Uncommon Advansys Iomega Jaz Jet SCSI-II cards

Hardware

Before the advent of modern serial interfaces in the 1990s, you had the option of using parallel ports or SCSI for connecting external PC drives. Parallel ports were ubiquitous and supported printer pass-through, but they was slow even by the standards of the day. SCSI was daisy-chainable and could surpass the performance of an internal drive, but far fewer people had SCSI cards. Including me, until we got an EPSON scanner back in the day.

Iomega offered a solution in their Jaz Jet PCI SCSI Accelerator card. This allowed people to connect the Jaz drive which only came in SCSI, and the Zip Plus that offered higher speeds than their standard parallel port Zip drives.

But here’s where things got a bit weird. Look on eBay and on driver sites for this card, and you’ll invariably be told they were rebadged Adaptec AHA-2930Us. Windows 95’s Add New Hardware wizard even installed a driver for this specific card when I selected the Jaz Jet PCI SCSI Accelerator, which proceeded not to work.

What was going on!? I checked the underside of this card I got from a family friend years ago, and realised it said ADP-960. The primary silicon also didn’t have the Adaptec branding anywhere, it said Advansys.

View of the card showing the model number and Iomega logo

I did a search for both and came across valvestate’s comment on the Vintage Computer Federation forums, emphasis added:

Hi Everyone. New guy here. Found this place just after I got mostly everything working – setting up DOS 6 on a scuzzy removable disk on a Pentium 3 machine I have lying around. Don’t ask why, I have a masochistic fascination with older removable storage. Figured my first post can be a contribution with all the hair I pulled over it.
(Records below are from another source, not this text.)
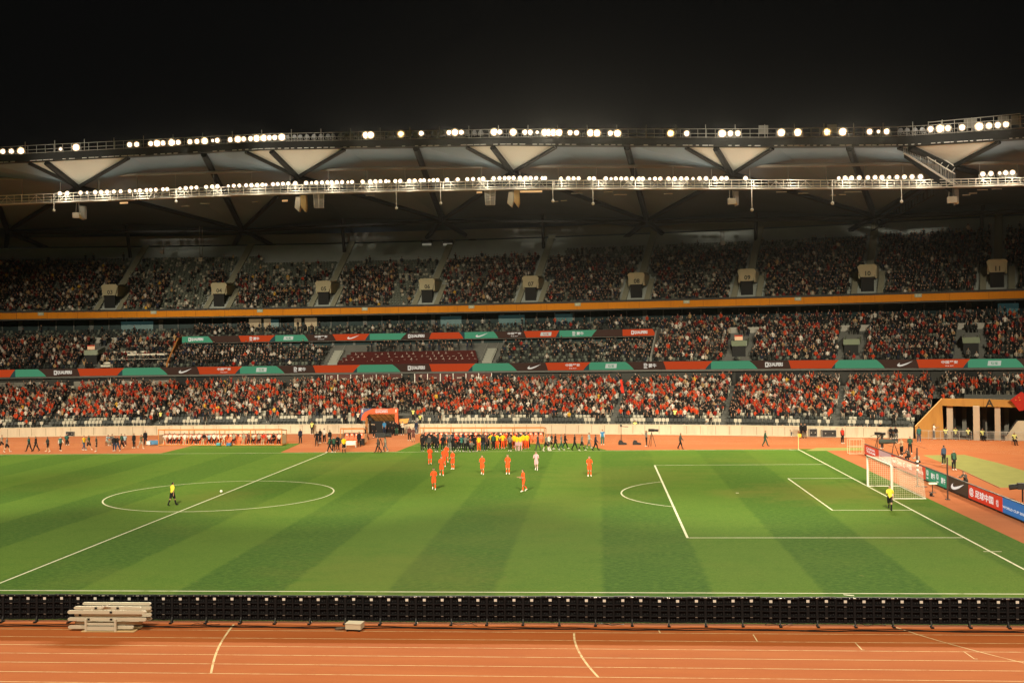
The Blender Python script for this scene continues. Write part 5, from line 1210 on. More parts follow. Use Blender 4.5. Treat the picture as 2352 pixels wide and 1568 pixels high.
def pose_joints(p):
    J = {}; E = []; rad = {}
    def j(n, co, r, par=None): J[n] = np.array(co, float); rad[n] = r; (E.append((par, n)) if par else None)
    lean = p.get('lean', 0.); hip = np.array([0, 0, .95])
    def L_(x, y, z):                                   # torso point with lean about the hips (forward = -Y)
        c, s = math.cos(lean), math.sin(lean); dz = z-.95; return (x, y*c-dz*s, .95+dz*c+y*s*0)
    j('pelvis', hip, (.155, .115)); j('waist', L_(0, 0, 1.10), (.135, .10), 'pelvis'); j('chest', L_(0, .0, 1.30), (.165, .115), 'waist'); j('collar', L_(0, .01, 1.44), (.10, .08), 'chest')
    j('neck', L_(0, 0, 1.52), (.055, .055), 'collar'); tilt = p.get('head', 0.)
    j('jaw', L_(0, -.02-tilt*.1, 1.60), (.068, .078), 'neck'); j('skull', L_(0, -.01-tilt*.2, 1.69), (.080, .098), 'jaw'); j('crown', L_(0, .0-tilt*.22, 1.765), (.05, .06), 'skull')
    low = 0
    for s, nm in ((-1, 'R'), (1, 'L')):
        a, o, k = p['leg'+nm]; h = hip+np.array([s*.095, 0, -.04]); j('hip'+nm, h, (.092, .095), 'pelvis')
        kn = axis_seg(h, a, s*o, .43); j('knee'+nm, kn, (.058, .062), 'hip'+nm); j('thigh'+nm, (h*.55+kn*.45), (.08, .085)); E.remove(('hip'+nm, 'knee'+nm)); E.extend([('hip'+nm, 'thigh'+nm), ('thigh'+nm, 'knee'+nm)])
        an = axis_seg(kn, a-k, s*o*.6, .42); j('calf'+nm, kn*.65+an*.35+np.array([0, .012, 0]), (.052, .056), 'knee'+nm); j('ankle'+nm, an, (.036, .04), 'calf'+nm)
        f = a-k; fl = p.get('foot'+nm, None); ff = f*.5 if fl is None else fl
        j('ball'+nm, an+np.array([s*.015, -.13*math.cos(ff), -.055+.13*math.sin(ff)*-1*-1*0]) + np.array([0, 0, -.13*math.sin(-ff)]), (.042, .028), 'ankle'+nm)
        j('toe'+nm, J['ball'+nm]+np.array([0, -.075*math.cos(ff), .075*math.sin(ff)-.006]), (.034, .02), 'ball'+nm); j('heel'+nm, an+np.array([0, .045, -.045]), (.032, .032), 'ankle'+nm)
        a, o, e, tw = p['arm'+nm]; sh = np.array(L_(s*.175, .005, 1.415)); j('shoulder'+nm, sh, (.062, .065), 'collar')
        el = axis_seg(sh, a, s*o, .29); j('uparm'+nm, sh*.5+el*.5, (.05, .052), 'shoulder'+nm); j('elbow'+nm, el, (.041, .042), 'uparm'+nm)
        wr = axis_seg(el, a+e, s*(o-tw), .25); j('wrist'+nm, wr, (.027, .03), 'elbow'+nm); d = (wr-el)/np.linalg.norm(wr-el)
        j('palm'+nm, wr+d*.07, (.036, .022), 'wrist'+nm)
        side = np.cross(d, [1, 0, 0]); side = np.array([0, 1, 0]) if np.linalg.norm(side) < .2 else side/np.linalg.norm(side); n3 = np.cross(d, side); n3 *= np.sign(n3[0]*s or 1)
        for fi, (off, ln) in enumerate(((-.028, .07), (-.009, .08), (.010, .075), (.028, .06))):
            b1 = wr+d*.095+side*off*.9; j(f'finger{fi}{nm}', b1+d*ln*.5-n3*.006, (.0095, .0095), 'palm'+nm); j(f'tip{fi}{nm}', b1+d*ln*.95-n3*.022, (.0075, .0075), f'finger{fi}{nm}')
        j('thumb'+nm, wr+d*.055-side*.045-n3*.012, (.011, .011), 'palm'+nm); j('thumbtip'+nm, wr+d*.085-side*.058-n3*.022, (.009, .009), 'thumb'+nm)
    return J, E, rad
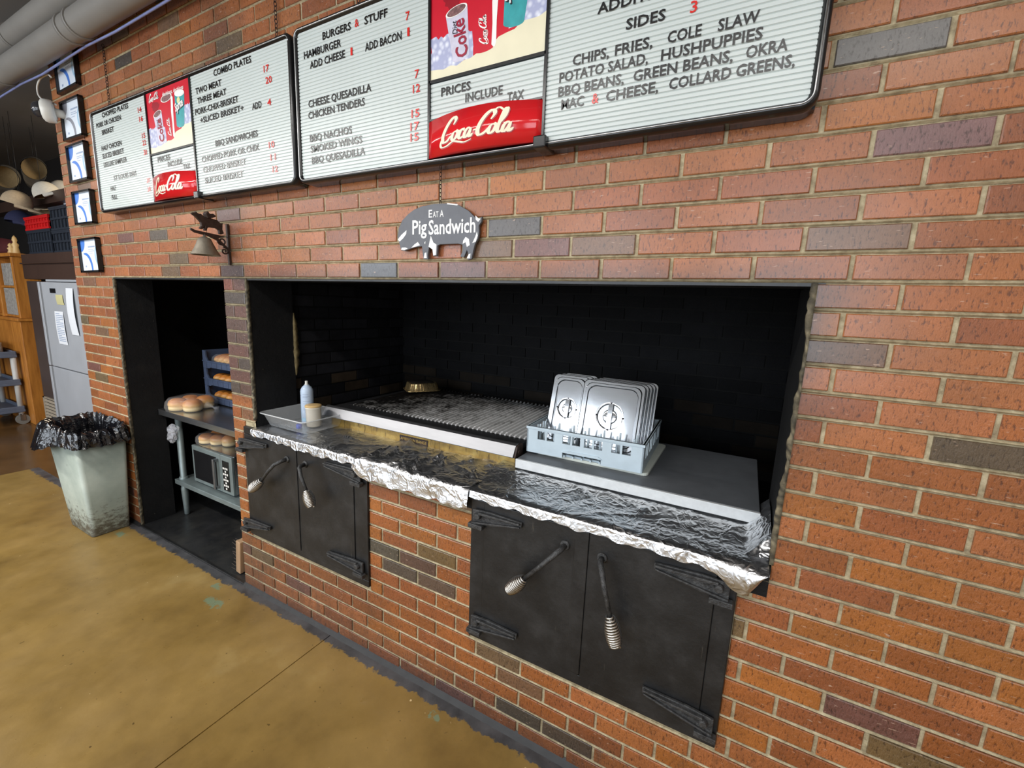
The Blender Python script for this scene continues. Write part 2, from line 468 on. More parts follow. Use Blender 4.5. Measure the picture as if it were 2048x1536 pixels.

You and me both! There are few things as fascinating as vintage computer and Hi-Fi disk systems.

So after surfing the net trying to find DOS drivers and trying them all for the Iomega Jaz Jet SCSI PCI card, I kept getting an error with the ASPI drivers saying that no adapters were found. Supposedly it was a rebadged Adaptec 2930U, but mine was not, it was an Advanced System Products card, labelled as ABP-960U. The card worked in Windows with some TLC, but still wouldn’t in DOS.

I had a hunch and pulled the PCI ID in Windows, looked it up online, and found my card had a slightly different Sybsystem ID from what the database showed for an ABP-960U. I hexedited the driver, advaspi.sys at byte 8D83, changing 10 to 30, and it worked. If you ever run into this, just search for 1310 and change it to 1330. In my file, there was only one instance of the word 1310.

I fortunately didn’t have to go that far to get it to work. Using the Iomega Tools floppy specifically from the Iomega Jaz drive, then choosing the specific model in the Windows 95 Add New hardware wizard did the trick:

Screenshot of Windows 95 C showing the Iomega Properties pane for the Jaz drive

And people say I do pointless things on my day off.